A Muslim feminist, her presence alone is enough to make her interview subjects squirm. After all, in their minds, she represents their diminishing superiority in American society.

One of these subjects is Jeff Schoep, who at the time of the filming served as the leader of one of the most popular Neo Nazis groups in the country. The setting of their meeting is Charlottesville, Virginia on the eve of the Unite the Right Rally – the demonstration that turned fatal in August of 2017.

Schoep provides a tour of his crumbling hometown, and expresses his opinions on the detrimental economic impact that more open immigration policies pose to the white race. Later in the film, Khan interviews alt-right leader and noted white supremacist Richard Spencer.

These interviews are not staged as bitter confrontations. Kahn allows each of her subjects the opportunity to freely share their views, but is always ready to point out the inconsistencies and flaws in their belief system. Some of these subjects wither in the face of reasoned opposition, others double down on their sense of entitlement, and one even resigns from his life in the white nationalist movement after witnessing firsthand the threats that are thrown her way in the process of filming.
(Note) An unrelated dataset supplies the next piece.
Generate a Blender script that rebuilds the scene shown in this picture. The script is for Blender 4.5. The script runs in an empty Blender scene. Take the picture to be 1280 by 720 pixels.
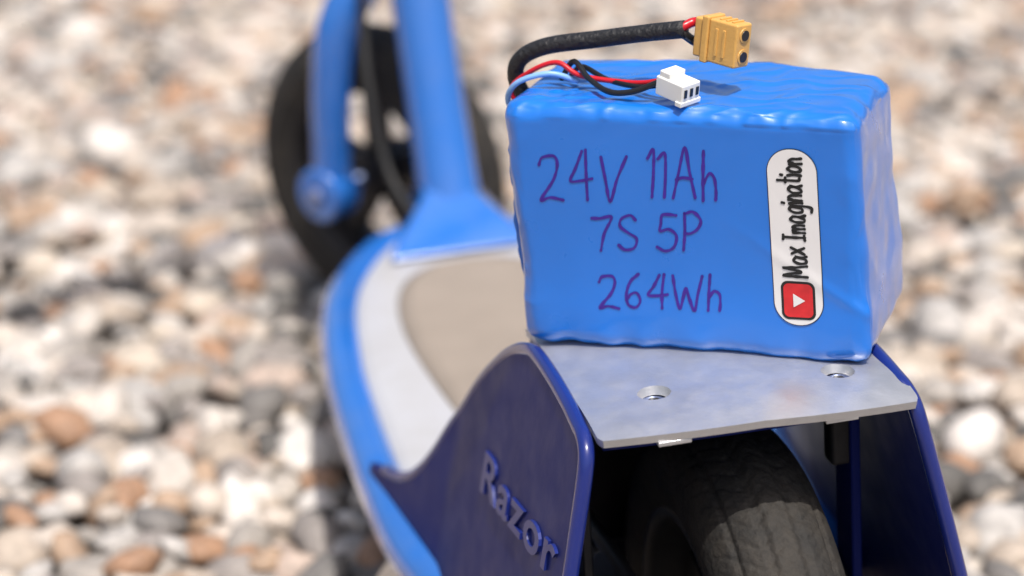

The threat of aggression is always present – from the frontlines of the Charlottesville protests to the training of National Socialist Movement members in the hills of Tennessee.

White Right: Meeting the Enemy breaks down the impersonal barriers that separate the aggressors from their imagined enemies. The film raises the hope that face-to-face interaction and open communication may hold the key to dissolving the scourge of racism.